Suppose $X$ and $Y$ are correlated with correlation coefficient $\rho$. They are jointly normal with means $\mu_X$ and $\mu_Y$ respectively. Then what is $E[X | Y \geq T]$? Feel free to add additional assumptions if necessary.
In the case where $X = Y$, we can use the formula here: https://en.wikipedia.org/wiki/Truncated_normal_distribution#One_sided_truncation_(of_lower_tail)[4].

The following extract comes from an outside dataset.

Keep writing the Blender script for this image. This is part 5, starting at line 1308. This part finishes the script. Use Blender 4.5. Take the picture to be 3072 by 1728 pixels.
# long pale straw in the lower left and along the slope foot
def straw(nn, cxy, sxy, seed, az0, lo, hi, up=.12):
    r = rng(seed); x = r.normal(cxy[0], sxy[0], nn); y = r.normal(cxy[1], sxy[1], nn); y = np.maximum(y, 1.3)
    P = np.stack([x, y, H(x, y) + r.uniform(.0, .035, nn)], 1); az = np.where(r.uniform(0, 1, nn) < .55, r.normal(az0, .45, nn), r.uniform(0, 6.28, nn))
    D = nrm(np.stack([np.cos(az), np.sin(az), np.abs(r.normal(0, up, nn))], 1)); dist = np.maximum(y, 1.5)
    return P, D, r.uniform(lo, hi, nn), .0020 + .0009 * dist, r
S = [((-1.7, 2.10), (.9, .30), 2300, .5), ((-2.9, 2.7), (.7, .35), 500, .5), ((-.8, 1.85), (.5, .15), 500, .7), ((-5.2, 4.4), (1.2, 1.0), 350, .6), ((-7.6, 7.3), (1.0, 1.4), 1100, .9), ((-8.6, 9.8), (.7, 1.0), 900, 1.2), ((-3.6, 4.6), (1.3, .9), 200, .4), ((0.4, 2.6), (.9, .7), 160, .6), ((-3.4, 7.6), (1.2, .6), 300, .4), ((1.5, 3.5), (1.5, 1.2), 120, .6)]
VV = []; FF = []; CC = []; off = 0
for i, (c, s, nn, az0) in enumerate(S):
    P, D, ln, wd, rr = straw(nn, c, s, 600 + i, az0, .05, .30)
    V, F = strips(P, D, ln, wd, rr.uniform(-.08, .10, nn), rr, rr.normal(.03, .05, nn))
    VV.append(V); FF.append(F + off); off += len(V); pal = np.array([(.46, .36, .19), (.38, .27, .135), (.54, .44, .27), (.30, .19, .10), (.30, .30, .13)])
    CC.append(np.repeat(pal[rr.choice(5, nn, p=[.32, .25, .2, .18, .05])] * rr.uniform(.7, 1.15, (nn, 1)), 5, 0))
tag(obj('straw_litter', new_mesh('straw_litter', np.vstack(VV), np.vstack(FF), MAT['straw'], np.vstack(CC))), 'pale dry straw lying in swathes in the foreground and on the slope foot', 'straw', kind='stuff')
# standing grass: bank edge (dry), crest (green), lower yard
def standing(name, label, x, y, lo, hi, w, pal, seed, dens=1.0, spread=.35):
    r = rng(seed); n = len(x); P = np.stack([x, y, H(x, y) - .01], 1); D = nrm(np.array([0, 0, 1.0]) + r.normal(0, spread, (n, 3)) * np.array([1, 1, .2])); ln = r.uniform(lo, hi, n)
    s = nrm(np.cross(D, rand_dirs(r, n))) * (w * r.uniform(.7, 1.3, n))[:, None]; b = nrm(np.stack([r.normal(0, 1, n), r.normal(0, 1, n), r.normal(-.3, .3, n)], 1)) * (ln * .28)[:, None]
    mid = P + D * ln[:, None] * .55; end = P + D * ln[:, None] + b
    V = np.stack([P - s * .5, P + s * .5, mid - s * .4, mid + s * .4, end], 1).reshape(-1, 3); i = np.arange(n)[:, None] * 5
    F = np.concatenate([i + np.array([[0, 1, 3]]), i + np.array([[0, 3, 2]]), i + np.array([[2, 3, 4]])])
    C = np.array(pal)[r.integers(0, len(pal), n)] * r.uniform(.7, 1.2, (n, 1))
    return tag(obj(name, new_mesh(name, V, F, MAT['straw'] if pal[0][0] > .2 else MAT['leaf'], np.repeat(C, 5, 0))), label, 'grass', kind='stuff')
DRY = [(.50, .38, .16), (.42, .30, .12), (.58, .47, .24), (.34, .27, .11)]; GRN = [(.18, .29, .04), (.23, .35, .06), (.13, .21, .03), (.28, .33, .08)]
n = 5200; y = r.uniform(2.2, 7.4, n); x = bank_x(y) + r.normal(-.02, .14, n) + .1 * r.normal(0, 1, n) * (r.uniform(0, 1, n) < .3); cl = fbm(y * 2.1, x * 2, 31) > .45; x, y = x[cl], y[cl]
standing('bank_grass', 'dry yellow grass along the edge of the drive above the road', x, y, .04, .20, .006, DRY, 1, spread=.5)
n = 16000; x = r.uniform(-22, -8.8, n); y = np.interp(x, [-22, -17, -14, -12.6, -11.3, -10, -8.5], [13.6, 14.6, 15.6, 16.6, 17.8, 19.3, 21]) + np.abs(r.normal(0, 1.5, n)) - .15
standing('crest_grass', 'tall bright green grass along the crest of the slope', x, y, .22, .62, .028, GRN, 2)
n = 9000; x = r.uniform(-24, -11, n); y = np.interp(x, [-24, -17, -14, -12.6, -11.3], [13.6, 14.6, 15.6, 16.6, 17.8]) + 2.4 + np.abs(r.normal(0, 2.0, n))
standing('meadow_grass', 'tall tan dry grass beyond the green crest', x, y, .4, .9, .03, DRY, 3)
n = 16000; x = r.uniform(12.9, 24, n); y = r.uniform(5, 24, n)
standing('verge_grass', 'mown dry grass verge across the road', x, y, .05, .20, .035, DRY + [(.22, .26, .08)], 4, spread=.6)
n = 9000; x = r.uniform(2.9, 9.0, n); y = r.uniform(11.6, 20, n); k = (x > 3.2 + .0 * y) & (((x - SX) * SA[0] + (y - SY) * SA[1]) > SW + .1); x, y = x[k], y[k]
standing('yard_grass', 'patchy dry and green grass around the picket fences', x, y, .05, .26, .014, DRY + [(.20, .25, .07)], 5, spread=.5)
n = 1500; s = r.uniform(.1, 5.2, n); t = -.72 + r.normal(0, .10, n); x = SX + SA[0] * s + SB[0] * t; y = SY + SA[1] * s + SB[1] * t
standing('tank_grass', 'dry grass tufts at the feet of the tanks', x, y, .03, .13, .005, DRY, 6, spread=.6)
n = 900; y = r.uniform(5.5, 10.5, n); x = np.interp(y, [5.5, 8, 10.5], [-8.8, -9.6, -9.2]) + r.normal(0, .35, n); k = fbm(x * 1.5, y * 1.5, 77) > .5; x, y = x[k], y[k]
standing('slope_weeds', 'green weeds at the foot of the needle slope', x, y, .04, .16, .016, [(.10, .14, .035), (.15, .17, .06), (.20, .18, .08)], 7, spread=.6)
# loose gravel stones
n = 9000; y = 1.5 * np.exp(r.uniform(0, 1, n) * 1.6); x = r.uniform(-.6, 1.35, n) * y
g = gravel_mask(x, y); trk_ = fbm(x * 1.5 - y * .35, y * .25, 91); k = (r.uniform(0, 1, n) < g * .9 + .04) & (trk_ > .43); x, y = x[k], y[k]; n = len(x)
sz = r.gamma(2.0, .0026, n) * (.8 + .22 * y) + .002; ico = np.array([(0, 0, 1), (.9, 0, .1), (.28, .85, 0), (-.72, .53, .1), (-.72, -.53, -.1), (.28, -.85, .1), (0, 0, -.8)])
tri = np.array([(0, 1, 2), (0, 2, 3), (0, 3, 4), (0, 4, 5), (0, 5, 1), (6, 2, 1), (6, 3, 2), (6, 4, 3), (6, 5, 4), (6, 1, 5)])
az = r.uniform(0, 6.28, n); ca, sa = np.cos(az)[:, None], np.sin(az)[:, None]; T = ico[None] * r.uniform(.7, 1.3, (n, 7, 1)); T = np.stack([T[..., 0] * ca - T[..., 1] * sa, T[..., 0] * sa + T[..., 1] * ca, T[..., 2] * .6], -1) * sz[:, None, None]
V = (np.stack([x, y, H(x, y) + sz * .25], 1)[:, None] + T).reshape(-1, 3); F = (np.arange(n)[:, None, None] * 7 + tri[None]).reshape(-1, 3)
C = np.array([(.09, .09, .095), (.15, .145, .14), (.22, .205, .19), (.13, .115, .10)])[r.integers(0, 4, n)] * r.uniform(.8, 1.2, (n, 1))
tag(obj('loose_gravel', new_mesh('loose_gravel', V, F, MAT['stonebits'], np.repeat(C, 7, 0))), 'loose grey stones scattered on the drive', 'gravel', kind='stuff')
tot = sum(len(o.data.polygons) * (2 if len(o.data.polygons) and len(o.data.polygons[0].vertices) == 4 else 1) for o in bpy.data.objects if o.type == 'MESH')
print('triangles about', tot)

The same expectation can be written in terms of standard normal RVs, with the same correlation coefficient: $$\mathbb E[X|Y\geq t] = \sigma_x \mathbb E\left[\frac{X-\mu_x}{\sigma_x} \bigg| \frac{Y-\mu_y}{\sigma_y} \geq \frac{t-\mu_y}{\sigma_y}\right] + \mu_x = \sigma_x\mathbb E[X'|Y'>t']+\mu_x$$
Then, we can use the formula given in the wikipedia:
$$\mathbb E[X' | Y' > t']=\mathbb E[X' | Y'\geq t']=\rho \frac{\phi(t')}{1-\Phi(t')}$$
and, plug in. $\phi(z)$ and $\Phi(z)$ are the PDF and CDF of standard normal RV, respectively.

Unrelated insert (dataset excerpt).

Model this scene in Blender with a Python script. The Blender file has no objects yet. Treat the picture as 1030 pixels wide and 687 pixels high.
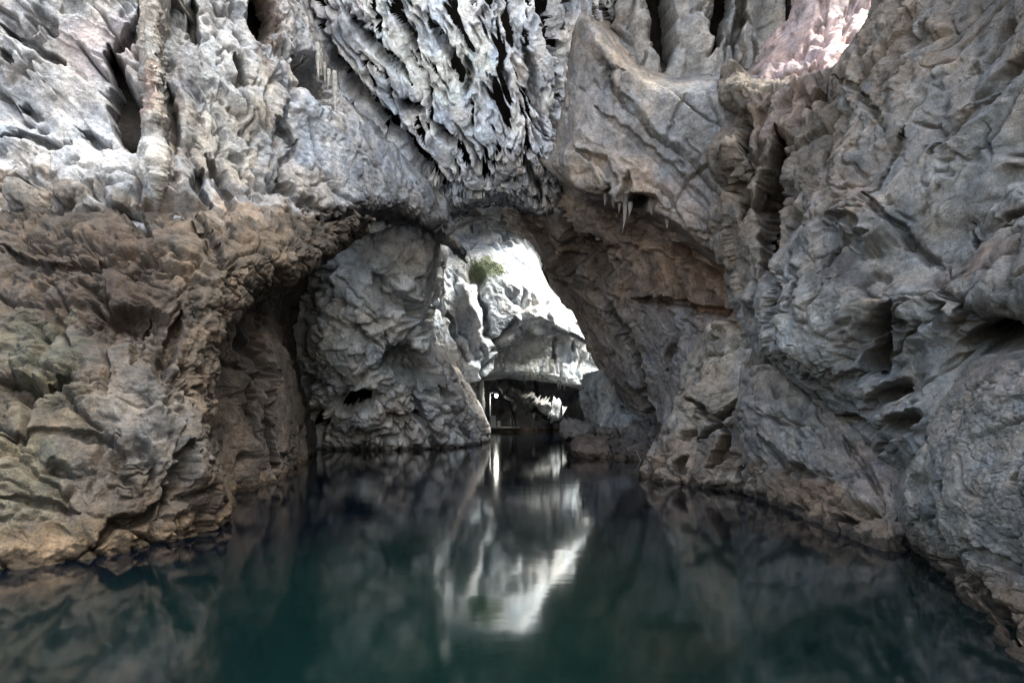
import bpy, math, random
import numpy as np

# ------------------------------------------------------------------ basics
W0, H0, F, HOR, CAMH = 1030.0, 687.0, 515.0, 420.0, 1.7
SC = bpy.context.scene
COL = SC.collection
rng = np.random.default_rng(7)
random.seed(7)
QUAL = 1.0          # mesh points per photo pixel


def at(px, py, d):
    """photo pixel + distance in metres -> a point of the cave"""
    return ((px - 515.0) / F * d, d, CAMH - (py - HOR) / F * d)


def tag(o, label=None, cat=None, group=None, kind=None):
    if label: o['label'] = label
    if cat: o['category'] = cat
    if group: o['group'] = group
    if kind: o['kind'] = kind
    return o


# ------------------------------------------------------------------ noise
def _h(ix, iy, iz, seed):
    h = (ix.astype(np.uint32) * np.uint32(0x8da6b343)) ^ (iy.astype(np.uint32) * np.uint32(0xd8163841)) ^ \
        (iz.astype(np.uint32) * np.uint32(0xcb1ab31f)) ^ np.uint32((seed * 0x9e3779b1) & 0xffffffff)
    h ^= h >> np.uint32(15); h *= np.uint32(0x2c1b3c6d); h ^= h >> np.uint32(12)
    h *= np.uint32(0x297a2d39); h ^= h >> np.uint32(15)
    return h


_G = rng.normal(size=(256, 3)).astype(np.float32)
_G /= np.linalg.norm(_G, axis=1, keepdims=True)
_R = rng.random((4096, 7)).astype(np.float32)


def perlin(p, seed=0):
    fl = np.floor(p)
    i = fl.astype(np.int64)
    f = (p - fl).astype(np.float32)
    u = f * f * f * (f * (f * 6 - 15) + 10)
    out = np.zeros(len(p), np.float32)
    for dx in (0, 1):
        wx = u[:, 0] if dx else 1 - u[:, 0]
        for dy in (0, 1):
            wy = u[:, 1] if dy else 1 - u[:, 1]
            for dz in (0, 1):
                wz = u[:, 2] if dz else 1 - u[:, 2]
                g = _G[_h(i[:, 0] + dx, i[:, 1] + dy, i[:, 2] + dz, seed) & np.uint32(255)]
                out += wx * wy * wz * (g[:, 0] * (f[:, 0] - dx) + g[:, 1] * (f[:, 1] - dy) + g[:, 2] * (f[:, 2] - dz))
    return out * 1.5


def fbm(p, octs=4, seed=0, gain=0.5, lac=2.03):
    a, s, out = 1.0, 1.0, 0
    for k in range(octs):
        out = out + a * perlin(p * s, seed + k * 17)
        a *= gain; s *= lac
    return out


def ridged(p, octs=4, seed=0, gain=0.5, lac=2.07):
    a, s, out = 1.0, 1.0, 0
    for k in range(octs):
        out = out + a * (1 - 2 * np.abs(perlin(p * s, seed + k * 31)))
        a *= gain; s *= lac
    return out


def vec_fbm(p, octs, seed):
    return np.stack([fbm(p, octs, seed + 101 * k) for k in range(3)], 1)


def worley(p, seed=0):
    """F1, F2, facet height (random tilted plane of the nearest cell), cell value"""
    i = np.floor(p).astype(np.int64)
    n = len(p)
    f1 = np.full(n, 9e9, np.float32); f2 = np.full(n, 9e9, np.float32)
    fac = np.zeros(n, np.float32); cv = np.zeros(n, np.float32)
    for dx in (-1, 0, 1):
        for dy in (-1, 0, 1):
            for dz in (-1, 0, 1):
                cx, cy, cz = i[:, 0] + dx, i[:, 1] + dy, i[:, 2] + dz
                r = _R[_h(cx, cy, cz, seed) & np.uint32(4095)]
                vx = (p[:, 0] - cx - r[:, 0]).astype(np.float32)
                vy = (p[:, 1] - cy - r[:, 1]).astype(np.float32)
                vz = (p[:, 2] - cz - r[:, 2]).astype(np.float32)
                d = vx * vx + vy * vy + vz * vz
                m = d < f1
                f2 = np.where(m, f1, np.minimum(f2, d))
                h = vx * (r[:, 3] - .5) + vy * (r[:, 4] - .5) + vz * (r[:, 5] - .5)
                fac = np.where(m, h * 2, fac); cv = np.where(m, r[:, 6], cv)
                f1 = np.where(m, d, f1)
    return np.sqrt(f1), np.sqrt(f2), fac, cv


def chisel(p, seed=0, tilt=1.6, amp=.7):
    """angular broken stone: upper and lower envelope of randomly tilted planes, one per cell"""
    i = np.floor(p).astype(np.int64)
    n = len(p)
    hi = np.full(n, -9e9, np.float32); lo = np.full(n, 9e9, np.float32)
    for dx in (-1, 0, 1):
        for dy in (-1, 0, 1):
            for dz in (-1, 0, 1):
                cx, cy, cz = i[:, 0] + dx, i[:, 1] + dy, i[:, 2] + dz
                r = _R[_h(cx, cy, cz, seed) & np.uint32(4095)]
                vx = (p[:, 0] - cx - r[:, 0]).astype(np.float32)
                vy = (p[:, 1] - cy - r[:, 1]).astype(np.float32)
                vz = (p[:, 2] - cz - r[:, 2]).astype(np.float32)
                d = vx * vx + vy * vy + vz * vz
                h = (vx * (r[:, 3] - .5) + vy * (r[:, 4] - .5) + vz * (r[:, 5] - .5)) * (2 * tilt) + amp * (r[:, 6] - .5)
                np.maximum(hi, h - .8 * d, out=hi); np.minimum(lo, h + .8 * d, out=lo)
    return hi, lo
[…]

As a closed form solution has already been proposed, here is a relatively simple numerical algorithm to arrive at an answer as well.

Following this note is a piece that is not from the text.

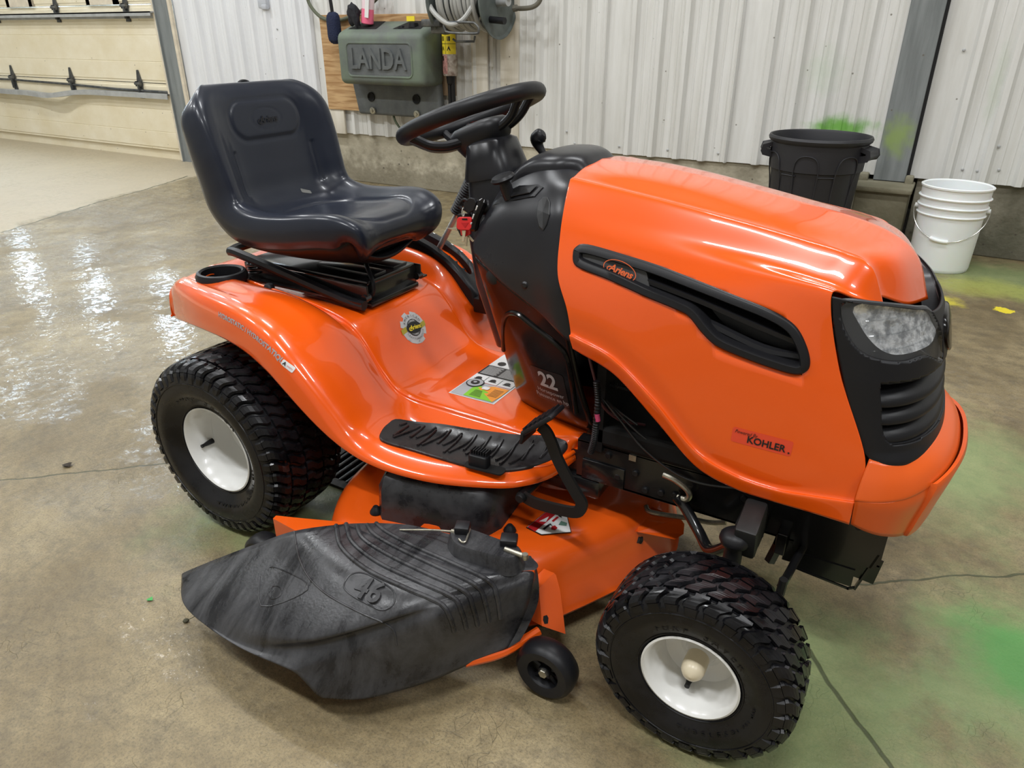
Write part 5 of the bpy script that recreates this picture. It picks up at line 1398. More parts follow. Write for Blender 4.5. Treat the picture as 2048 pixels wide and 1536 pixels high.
for pth in ([(0.9469,-0.1750,0.5241), (0.9890,-0.1750,0.4843), (1.0440,-0.1780,0.4354), (1.1137,-0.1820,0.4010), (1.1741,-0.1900,0.3976), (1.2445,-0.2000,0.4155), (1.2659,-0.2100,0.4310)], [(0.9449,-0.1650,0.5215), (1.0106,-0.1650,0.4711), (1.0661,-0.1650,0.4413), (1.1416,-0.1600,0.4196)], [(0.9467,-0.1600,0.5138), (0.9843,-0.1500,0.4856), (1.0194,-0.1500,0.4687)]):
    MB().tube(pth, .0028, 8, sm=8).build('control_cable', mat('cable_black', (.02, .02, .02), .2), eng)
MB().tube([(0.9870,-0.1500,0.4162), (1.0035,-0.1500,0.4273), (1.0093,-0.1500,0.4103)], .004, 8, sm=5).build('cable_tie', M_pwhite, eng)
# ---- brake pedal
pa = MB()
A = [(.826, -.300, .312), (.86, -.302, .306), (.925, -.304, .312), (.960, -.305, .322), (.968, -.305, .345), (.955, -.305, .365), (.930, -.304, .400), (.908, -.303, .435), (.893, -.302, .468), (.880, -.301, .488), (.866, -.300, .497)]
C_ = cr(A, 5); V = []; F = []
T = np.gradient(C_, axis=0); T /= np.linalg.norm(T, axis=1)[:, None]
for p, t in zip(C_, T):
    n = np.array([-t[2], 0, t[0]]); 
    for a, b2 in ((-.0125, -.004), (.0125, -.004), (.0125, .004), (-.0125, .004)): V.append(tuple(p+n*a+np.array([0, b2, 0])))
for i in range(len(C_)-1):
    for k in range(4): F.append((4*i+k, 4*i+(k+1) % 4, 4*i+4+(k+1) % 4, 4*i+4+k))
F += [(0, 1, 2, 3), (len(V)-1, len(V)-2, len(V)-3, len(V)-4)]
arm = mesh('brake_pedal', V, F, mat('pedal_black', (.012, .012, .012), .45, bump=(300, .2, .0005)), mower, True, 40)
pd = MB().box((.885, -.325, .527), (.085, .060, .010), Matrix.Rotation(-.72, 3, 'Y'), bev=.004)
for k in range(6): pd.box((.885+(k-2.5)*.010-.004, -.325, .527+(k-2.5)*.0088+.005), (.004, .052, .006), Matrix.Rotation(-.72, 3, 'Y'))
pd.box((.853, -.325, .492), (.008, .062, .030), Matrix.Rotation(.15, 3, 'Y'), bev=.003)
pd.build('pedal_pad', M_black, arm)
MB().tube([(.826, -.20, .312), (.826, -.306, .312)], .013, 14).build('pedal_shaft', M_pblack, arm)
MB().lathe([(0, .012), (.009, .012), (.011, .008), (.012, 0)], (.826, -.304, .312), n=12, R=Matrix.Rotation(PI/2, 3, 'X')).build('pedal_bolt', M_bolt, arm)
# ---- mower deck
top = [(.32, .0), (.315, -.12), (.325, -.25), (.36, -.36), (.42, -.45), (.50, -.48), (.62, -.46), (.75, -.42), (.84, -.385), (.888, -.345), (.925, -.285), (.965, -.21), (1.005, -.13), (1.04, -.06), (1.045, .0), (1.02, .08), (.98, .17), (.93, .27), (.88, .36), (.80, .44), (.68, .50), (.55, .50), (.44, .45), (.36, .36), (.325, .22)]
tp_ = smooth_poly(top, 4)
rows = []
def dl(d, z): return [(x, y, z) for x, y in offset_poly(tp_, d)]
deckV = [dl(-.050, .060), dl(-.052, .066), dl(-.040, .075), dl(-.022, .160), dl(-.012, .188), dl(.004, .203), dl(.02, .210), dl(.06, .213)]
n = len(tp_); V = [p for l in deckV for p in l]; F = []
for a in range(len(deckV)-1):
    for i in range(n): F.append((a*n+i, a*n+(i+1) % n, (a+1)*n+(i+1) % n, (a+1)*n+i))
V.append((.68, 0, .214)); F += [((len(deckV)-1)*n+i, (len(deckV)-1)*n+(i+1) % n, len(V)-1) for i in range(n)]
deck = mesh('deck_shell', V, F, M_orange_d, mower, True, 60)
bm = bmesh.new(); bm.from_mesh(deck.data); bmesh.ops.recalc_face_normals(bm, faces=bm.faces); bm.to_mesh(deck.data); bm.free()
md = deck.modifiers.new('Solidify', 'SOLIDIFY'); md.thickness = .004
# raised ridge and spindle domes on the deck
rg = MB()
for (x, y) in ((.62, -.28), (.62, .28), (.78, 0)):
    rg.lathe([(.12, .208), (.115, .224), (.105, .232), (0, .234)], (x, y, 0), n=40)
rg.build('spindle_dome', M_orange_d, deck)
db2 = bvh_of(deck)
# belt cover
cv_rows = []
ctop = [(0.5326,-0.3919,0.3050), (0.6101,-0.3610,0.3050), (0.7111,-0.3519,0.3050), (0.7697,-0.3713,0.3050)]
bcv = MB()
o1 = [(0.5221,-0.4166,0.2850), (0.5445,-0.4388,0.2700), (0.7602,-0.3897,0.2650), (0.7738,-0.3603,0.2800)]
cvp = [(.500, -.395), (.525, -.415), (.72, -.372), (.762, -.352), (.775, -.31), (.76, -.16), (.50, -.16), (.485, -.36)]
cvp = np.array([(x, y) for x, y in cvp])
def cvl(d, z): 
    q = offset_poly(cvp, d); return [(x, y, z) for x, y in q]
lo_ = stack('belt_cover', [cvl(-.004, .212), cvl(0, .235), cvl(.003, .285), cvl(.016, .312), cvl(.035, .325)], mat('cover_plastic', (.014, .014, .016), .22, noise=(16, .08, (.035, .035, .038), .45)), mower, 50)
for px, py in ((750, 1035), (1030, 1055), (938, 1062)):
    pass
for (x, y) in ((.497, -.405), (.77, -.40), (.80, -.31)):
    MB().lathe([(0, .016), (.006, .016), (.010, .010), (.014, .004), (.015, 0)], (x, y, .215), n=12).build('cover_knob', M_black, lo_)
# warning sticker on the deck
dk = Decal(frame_M(drop(db2, *(0.8577,-0.2337,0.2120)[:2]), Vector((0.9142,-0.2536,0.2120))-Vector((0.8704,-0.2871,0.2120)), z=(0, 0, 1)), None, .0008)
c0 = (0.8589,-0.2361,0.2140)
def Dp(px, py): return None
Mw = frame_M((0, 0, 0), (1, 0, 0), z=(0, 0, 1)); dw = Decal(Mw, None, .0)
def zz_(P, m_i, l):
    V = [(p[0], p[1], .2155+.0006*l) for p in P]; dw.mb.add(V, [tuple(range(len(P)))], m_i)
S1 = [(0.8261,-0.2826,0.2140), (0.8402,-0.1849,0.2140), (0.8880,-0.1975,0.2140), (0.9224,-0.2477,0.2140), (0.8678,-0.2894,0.2140)]
zz_(S1, 1, 0)
c_ = np.mean(np.array(S1), 0); zz_([tuple(np.array(p)*.955+c_*.045) for p in S1], 0, 1)
zz_([(0.8290,-0.2809,0.2140), (0.8420,-0.1884,0.2140), (0.8642,-0.1936,0.2140), (0.8513,-0.2867,0.2140)], 2, 2)
zz_([(0.8419,-0.2502,0.2140), (0.8565,-0.2439,0.2140), (0.8529,-0.2222,0.2140)], 0, 3)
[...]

Generate a random uniform deviate between 0 and 1.
Use this value in a software supplied Normal random deviate inversion algorithm to create a Normal deviate, say $Y_i$, for a Normal distribution with associated mean = $μ_y$ and sigma = $σ_y$.
If $Y_i$ ≥ t, keep the sample point, otherwise return to Step 1.
Compute $E[X|Y = Y_i ]$ per the well known formula $\mathbb E[X | Y_i ] = \mu_x + ρ\frac{\sigma_x}{\sigma_y}(Y_i -\mu_y) $. Source see, for example, this education reference.
Repeat starting at Step 1 for a large number of iterations.
Finally, calculate the average of all values obtained in Step 4.
Note, one can easily adjust Step 3 in this Monte Carlo simulation approach to handle more complex cases (like a range).